Das größte Problem des Neuen Steuerungsmodells war aber seine einseitige Orientierung an der inneren Organisation. Grund dafür war sicher die Urheberschaft durch die KGSt, die sich auch in erster Linie als Organisationsberater ansieht. Dies führte dazu, dass finanzwirtschaftliche Instrumente nur sehr vage oder gar nicht im NSM enthalten sind. Deutlich wird dies an der Budgetierung, die nur sehr vage beschrieben wird, oder an der Produktdefinition, die zwar ausführlich beschrieben wird, aber keine kostenmäßige Definition erfuhr. Leistungen werden so nur vage definiert werden. Was beispielsweise ist genau die Leistung einer Schule?
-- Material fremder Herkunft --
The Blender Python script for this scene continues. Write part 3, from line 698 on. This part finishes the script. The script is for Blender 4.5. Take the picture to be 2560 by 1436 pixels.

Und vor allem: Wie kann man die Qualität messen? Wichtig ist daher oftmals ein Qualitätsindikator, der sich auch an Kosten orientieren muss.

Um den Weg von einer Verwaltung im herkömmlichen Stil zu einem modernen Dienstleistungsbetrieb zu gehen, bedarf es finanzwirtschaftlicher Instrumente, die den tatsächlichen Ressourcenverbrauch und die Kosten eines Produktes darstellen. Diese hat das NSM nie abgebildet, so dass sein Scheitern als flächendeckendes Modell vorprogrammiert war. Dieser unterlassene Schritt wird nun mit dem Neuen Kommunalen Finanzmanagement gegangen, das durch seine relativ stringente Orientierung an Instrumenten, wie sie in der Privatwirtschaft üblich sind (doppelte Buchführung, Finanzrechnung, Kosten- und Leistungsrechnung), einen hoffentlich erfolgreicheren Weg gehen wird. Und dem Neuen Steurungsmodell durch seinen immanenten Zwang zum Handeln vielleicht zu neuer Blüte verhilft.